| |
| |
| |
Nieuwe boeken
G.H. Halsberghe, Zoeklicht op het Oude Athene, Vlaamse Pockets no 25, Hasselt, 1960.
Afgaande op het niet onaanzienlijke aandeel, dat de antieke wereld heeft in de onderwerpen, welke zoal in pockets behandeld worden, zou men geneigd zijn te veronderstellen, dat de auteur van dit werkje gelijk heeft, wanneer hij in zijn Woord Vooraf een groeiende belangstelling voor de beschaving van de klassieke oudheid constateert. Men kan met deze boekjes langzamerhand een bibliotheek vullen. Grotendeels zijn het herdrukken, vertalingen of bewerkingen. Het boekje van Dr. Halsberghe is oorspronkelijk. Achter de titel verbergt zich een poging om de reiziger, in welke zin dan ook, die de oorspronkelijke rijkdom en de veelvuldige betekenis van de Griekse beschaving op het scherm van zijn verbeelding wil projecteren, het nodige ‘projectiemateriaal’ te verschaffen en zijn belangstelling op te wekken.
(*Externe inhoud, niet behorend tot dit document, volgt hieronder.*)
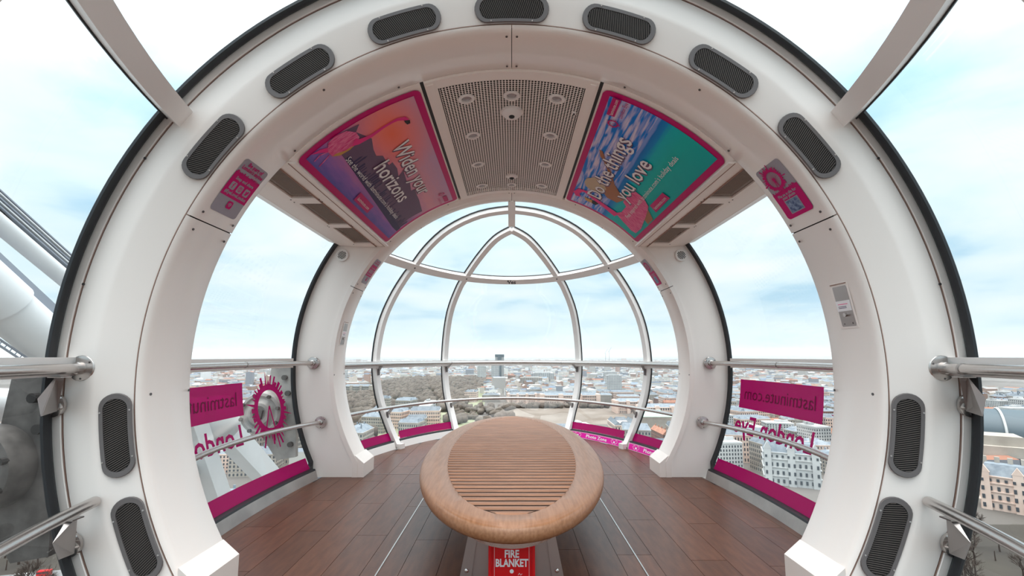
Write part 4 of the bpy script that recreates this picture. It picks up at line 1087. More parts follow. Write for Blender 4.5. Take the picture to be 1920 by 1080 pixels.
# near dome: both rails start at the near arch and run back past the viewer
b0 = math.asin((4.74 - Y0) / sqrt(15.3))
PN = [(x, y, ZR + .022) for x, y, z in ell_arc(4.17, 15.3, 0, 4.76, 64, mir)]
rail('handrail', PN, .0215, 'thick upper steel handrail running back past the viewer from the near arch', RG, ((1, 2.052, -1), (1, 2.052, -1)), [(PN[1], Vector(PN[2]) - Vector(PN[1]))])
PM = ell_arc(3.76, 12.2, ZL, 4.80, 64, mir)
root = rail('handrail', PM, .0225, 'thick lower steel handrail with rounded free ends beside the viewer', LG, (False, False))
for p in (PM[0], PM[-1]): MB().sphere(p, .0225, 16, 8).build('end_cap', M['steel'], root)
# brackets of the near rails: plate from the rail down to a round puck on the arch
def near_bracket(s, P_top, P_puck, label):
    root = empty('rail_bracket', P_puck); tag(root, label, 'bracket', 'rail brackets on the near arch')
    K_ = Vector(P_puck)
    mb = MB().tube([K_, K_ + Vector((0, -.012, 0)), K_ + Vector((0, -.014, 0))], 0, 24, rr=[.050, .050, .044]); mb.build('puck', M['steel'], root, smooth=40)
    for a in (1.5, 4.6): MB().cyl(K_ + Vector((.034 * cos(a), -.015, .034 * sin(a))), (0, 1, 0), .005, .008, 8).build('screw', M['screw'], root)
    raw = [(1.890, 1.940, 1.036), (1.912, 1.930, 1.036), (1.887, 1.840, .951), (1.866, 1.840, .883), (1.954, 1.990, .885), (1.978, 2.012, .93)] if P_top == 'u' else [(1.766, 1.930, .470), (1.793, 1.920, .470), (1.766, 1.840, .405), (1.735, 1.840, .345), (1.818, 1.990, .305), (1.850, 2.012, .350)]
    pts = [Vector((s * a, b, c)) for a, b, c in raw]
    mb = MB(); mb.prism(pts, (s * .004, .009, 0)); mb.build('gusset_plate', M['satin'], root, smooth=0)
    for q in (.016, -.016): MB().tube([K_ + Vector((0, -.010, q)), (pts[4] + pts[5]) / 2 + Vector((0, 0, q))], .006, 8).build('pin', M['steel'], root)
    MB().box((pts[0] + pts[1]) / 2 + Vector((0, 0, -.003)), (.055, .05, .005)).build('saddle', M['satin'], root, smooth=0)
for s, sd in ((-1, 'left'), (1, 'right')):
    near_bracket(s, 'u', (s * 2.005, 2.036, .905), 'steel plate bracket under the upper handrail on the %s of the near arch' % sd)
    near_bracket(s, 'l', (s * 1.872, 2.036, .325), 'steel plate bracket under the lower handrail on the %s of the near arch' % sd)
# brackets at the far ribs
def rib_bracket(P, s, curve, z, lb):
    q = on_shell(Vector((s * by_z(P, z).x, by_z(P, z).y, z))); nn = shell_n(q)
    dirv = Vector((-nn.x, -nn.y, 0)).normalized()
    # point of the rail nearest this rib
    best = min((Vector(p) for p in curve), key=lambda v: (Vector((v.x, v.y, 0)) - Vector((q.x, q.y, 0))).length)
    lo = on_shell(Vector((s * by_z(P, z - .11).x, by_z(P, z - .11).y, z - .11))); lo2 = lo - shell_n(lo) * .06
    tt = Vector((-dirv.y, dirv.x, 0))
    root = empty('rib_bracket', lo2); tag(root, lb, 'bracket', 'rail brackets on the dome ribs')
    a = best + Vector((0, 0, -.018))
    mb = MB(); mb.prism([a + dirv * .012 - tt * .004, a - dirv * .03 - tt * .004, lo2 + Vector((0, 0, .028)) - tt * .004, lo2 + Vector((0, 0, -.028)) - tt * .004], tt * .008)
    mb.build('gusset_plate', M['satin'], root, smooth=0)
    R = Matrix((tt, -dirv, Vector((0, 0, 1)))).transposed()
    MB().box(lo2 + dirv * .008, (.030, .02, .075), R).build('clamp_block', M['ventmetal'], root, smooth=0)
for P, nm in ((OUT, 'outer'), (INN, 'inner')):
    for s, sd in ((-1, 'left'), (1, 'right')):
        rib_bracket(P, s, PT, 1.03, 'small steel bracket under the upper rail at the %s %s rib' % (nm, sd))
        rib_bracket(P, s, PLo, 0.50, 'small steel bracket under the lower rail at the %s %s rib' % (nm, sd))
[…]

De eerste poging lijkt mij beter geslaagd dan de tweede. Het boekje biedt inderdaad in kort bestek een keur van informaties over de inrichting van de Atheense maatschappij in de vijfde eeuw voor Christus, over de politieke instellingen, het rechts-, financie- en krijgswezen, over landbouw, nijverheid en handel en tenslotte over goden en religieuze instituten. Vooral dit laatste hoofdstuk heeft nogal te lijden van de beknoptheid. Men kan over de religieuze werkelijkheid nu eenmaal niet even kort en apodictisch spreken als over het muntwezen. Een korte mededeling kan hier zelfs geen informatie bieden; er moet iets tastbaar gemaakt worden, anders heeft ook de mededeling geen zin. De opzet verleidt hier de auteur tot een ongeoorloofd schematiseren en simplificeren. Dat, om maar een voorbeeld te noemen, Apollo het symbool was ‘van maat en bezinning, van kalme sereniteit en stralende schoonheid, van de glasheldere logica’, Dionysos daarentegen van de ‘roes en de lagere zinnelijkheid’, is eenvoudig niet waar, ook niet in de vijfde eeuw, toen het religieuze leven al danig geschematiseerd was. Het duistere van de Apollo, die in de Ilias optreedt als verwekker van de pest, verdwijnt nooit geheel en Dionysos heeft meer met de hogere dan met de lagere zinnelijkheid te maken - als het al mogelijk is deze twee te onderscheiden.
Of het boekje belangstelling zal wekken voor de Oudheid? Ik weet niet, of die zgn. herleefde interesse voor het Griekendom zich wel op het muntwezen en dergelijke realia richt. Maar er staat wel van alles in en als klein naslagboekje is het zeker nuttig. De illustraties achterin hebben weinig met de tekst te maken.
C. Verhoeven
| |
Dr. Jef Last, Japan in kimono en overall, N.V. Uitgeversmij Kosmos. Amsterdam-Antwerpen 1960. Prijs f 12,50.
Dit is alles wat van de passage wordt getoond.